21 February 2006 :

the Justice Ministry announced today it will review the possibility of replacing capital punishment with life imprisonment without parole or pardon to meet the rising number of calls on enhancing the protection of human rights.
The ministry had been resisting the calls from parliament to consider abolishing capital punishment and instead has been working on narrowing down the death penalty statutes.
In a mid- and long-term reform road map released to the public, the ministry said it will also improve the probation system that has been prompting concerns of human rights violations and offer voting rights for prisoners.
The comprehensive blueprint for reform passed through the scrutiny of outside experts before being released.
The ministry is determined to construct a criminal justice system that is pro-human rights and will thus closely review the possibility of abolishing the death penalty, the plan said.
Reviews will include case studies of Germany, France and others that have discarded capital punishment and calculate the possible repercussions an abolishment will have on society and in preventing deadly crimes.
Korea retains the death penalty for ordinary crimes but no death sentences have been executed since 1998 although 57 criminal convicts are on death row.
The ministry said it will begin reviewing the feasibility of adopting an "unconditional" life imprisonment without parole or pardon and the required budget, human resources among others.

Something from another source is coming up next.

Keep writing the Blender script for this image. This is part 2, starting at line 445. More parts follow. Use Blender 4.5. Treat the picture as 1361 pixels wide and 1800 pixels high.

There are 87 clauses in 17 different laws leading to capital punishment in Korea. Almost half of them are from the Military Criminal Law, while 15 others belong to Criminal Law, eight to the Additional Punishment Law on Specific Crimes, and four from the National Security Law.
A public hearing will be held for the occasion within the first half of this year before research is completed by June.
The outcome will determine whether the ministry will support a bill pending at the National Assembly submitted by Uri lawmaker Yoo Ihn-tae and signed by a total of 175 lawmakers in 2004 to replace capital punishment with life imprisonment, the ministry said.
The ministry said it will also "enthusiastically" support and cooperate with the government's latest move to seek the truth behind human rights violations and corruption by past governments and repair legal tools to extend the statute of limitations among others.
The ministry said it will also seek to improve the law on monitoring released convicts to better prevent repetition of offense.
Other measures up for evaluation include giving voting rights to imprisoned convicts. Under the current law, prisoners on life or death sentence are evicted of their voting rights while others are withheld of the right until release.